■ Task requirements ■
Print out the material that follows word for word.
'''
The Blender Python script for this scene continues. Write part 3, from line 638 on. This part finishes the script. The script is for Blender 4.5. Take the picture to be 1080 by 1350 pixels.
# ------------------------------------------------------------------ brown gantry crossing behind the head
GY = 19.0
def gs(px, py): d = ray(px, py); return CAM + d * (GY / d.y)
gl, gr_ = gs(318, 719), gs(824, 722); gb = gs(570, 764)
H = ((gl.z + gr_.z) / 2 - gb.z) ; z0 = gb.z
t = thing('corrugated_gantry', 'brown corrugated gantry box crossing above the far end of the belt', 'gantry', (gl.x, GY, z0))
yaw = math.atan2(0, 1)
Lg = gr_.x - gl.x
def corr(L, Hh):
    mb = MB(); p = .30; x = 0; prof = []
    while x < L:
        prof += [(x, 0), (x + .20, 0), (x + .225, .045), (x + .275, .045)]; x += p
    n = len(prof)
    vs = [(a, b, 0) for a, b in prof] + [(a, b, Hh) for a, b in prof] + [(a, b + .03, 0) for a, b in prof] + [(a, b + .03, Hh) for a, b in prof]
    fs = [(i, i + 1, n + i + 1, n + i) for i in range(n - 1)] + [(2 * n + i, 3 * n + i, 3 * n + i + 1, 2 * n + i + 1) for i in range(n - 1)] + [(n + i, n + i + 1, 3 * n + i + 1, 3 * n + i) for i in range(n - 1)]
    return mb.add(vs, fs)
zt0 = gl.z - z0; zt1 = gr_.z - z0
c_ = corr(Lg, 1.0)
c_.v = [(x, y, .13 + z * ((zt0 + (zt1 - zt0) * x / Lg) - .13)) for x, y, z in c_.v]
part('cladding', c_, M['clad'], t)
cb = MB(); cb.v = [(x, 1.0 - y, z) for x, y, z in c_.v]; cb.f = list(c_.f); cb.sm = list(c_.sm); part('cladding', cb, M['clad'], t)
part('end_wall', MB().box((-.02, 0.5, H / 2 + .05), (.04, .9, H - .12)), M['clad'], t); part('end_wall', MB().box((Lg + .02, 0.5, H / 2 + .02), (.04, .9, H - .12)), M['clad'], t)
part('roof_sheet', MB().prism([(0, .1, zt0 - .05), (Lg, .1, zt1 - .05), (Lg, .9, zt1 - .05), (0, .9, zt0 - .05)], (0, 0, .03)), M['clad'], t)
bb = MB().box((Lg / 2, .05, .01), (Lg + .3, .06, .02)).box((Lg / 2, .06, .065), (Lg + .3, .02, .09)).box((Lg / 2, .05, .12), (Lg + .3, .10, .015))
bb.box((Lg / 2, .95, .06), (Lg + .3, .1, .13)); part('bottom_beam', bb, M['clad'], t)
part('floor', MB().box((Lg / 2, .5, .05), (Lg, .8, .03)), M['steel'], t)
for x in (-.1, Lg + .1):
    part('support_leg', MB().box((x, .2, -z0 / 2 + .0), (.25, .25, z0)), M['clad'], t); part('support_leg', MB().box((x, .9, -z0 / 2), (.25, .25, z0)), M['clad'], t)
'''
■ Output of the exercise ■
The Blender Python script for this scene continues. Write part 3, from line 638 on. This part finishes the script. The script is for Blender 4.5. Take the picture to be 1080 by 1350 pixels.
# ------------------------------------------------------------------ brown gantry crossing behind the head
GY = 19.0
def gs(px, py): d = ray(px, py); return CAM + d * (GY / d.y)
gl, gr_ = gs(318, 719), gs(824, 722); gb = gs(570, 764)
H = ((gl.z + gr_.z) / 2 - gb.z) ; z0 = gb.z
t = thing('corrugated_gantry', 'brown corrugated gantry box crossing above the far end of the belt', 'gantry', (gl.x, GY, z0))
yaw = math.atan2(0, 1)
Lg = gr_.x - gl.x
def corr(L, Hh):
    mb = MB(); p = .30; x = 0; prof = []
    while x < L:
        prof += [(x, 0), (x + .20, 0), (x + .225, .045), (x + .275, .045)]; x += p
    n = len(prof)
    vs = [(a, b, 0) for a, b in prof] + [(a, b, Hh) for a, b in prof] + [(a, b + .03, 0) for a, b in prof] + [(a, b + .03, Hh) for a, b in prof]
    fs = [(i, i + 1, n + i + 1, n + i) for i in range(n - 1)] + [(2 * n + i, 3 * n + i, 3 * n + i + 1, 2 * n + i + 1) for i in range(n - 1)] + [(n + i, n + i + 1, 3 * n + i + 1, 3 * n + i) for i in range(n - 1)]
    return mb.add(vs, fs)
zt0 = gl.z - z0; zt1 = gr_.z - z0
c_ = corr(Lg, 1.0)
c_.v = [(x, y, .13 + z * ((zt0 + (zt1 - zt0) * x / Lg) - .13)) for x, y, z in c_.v]
part('cladding', c_, M['clad'], t)
cb = MB(); cb.v = [(x, 1.0 - y, z) for x, y, z in c_.v]; cb.f = list(c_.f); cb.sm = list(c_.sm); part('cladding', cb, M['clad'], t)
part('end_wall', MB().box((-.02, 0.5, H / 2 + .05), (.04, .9, H - .12)), M['clad'], t); part('end_wall', MB().box((Lg + .02, 0.5, H / 2 + .02), (.04, .9, H - .12)), M['clad'], t)
part('roof_sheet', MB().prism([(0, .1, zt0 - .05), (Lg, .1, zt1 - .05), (Lg, .9, zt1 - .05), (0, .9, zt0 - .05)], (0, 0, .03)), M['clad'], t)
bb = MB().box((Lg / 2, .05, .01), (Lg + .3, .06, .02)).box((Lg / 2, .06, .065), (Lg + .3, .02, .09)).box((Lg / 2, .05, .12), (Lg + .3, .10, .015))
bb.box((Lg / 2, .95, .06), (Lg + .3, .1, .13)); part('bottom_beam', bb, M['clad'], t)
part('floor', MB().box((Lg / 2, .5, .05), (Lg, .8, .03)), M['steel'], t)
for x in (-.1, Lg + .1):
    part('support_leg', MB().box((x, .2, -z0 / 2 + .0), (.25, .25, z0)), M['clad'], t); part('support_leg', MB().box((x, .9, -z0 / 2), (.25, .25, z0)), M['clad'], t)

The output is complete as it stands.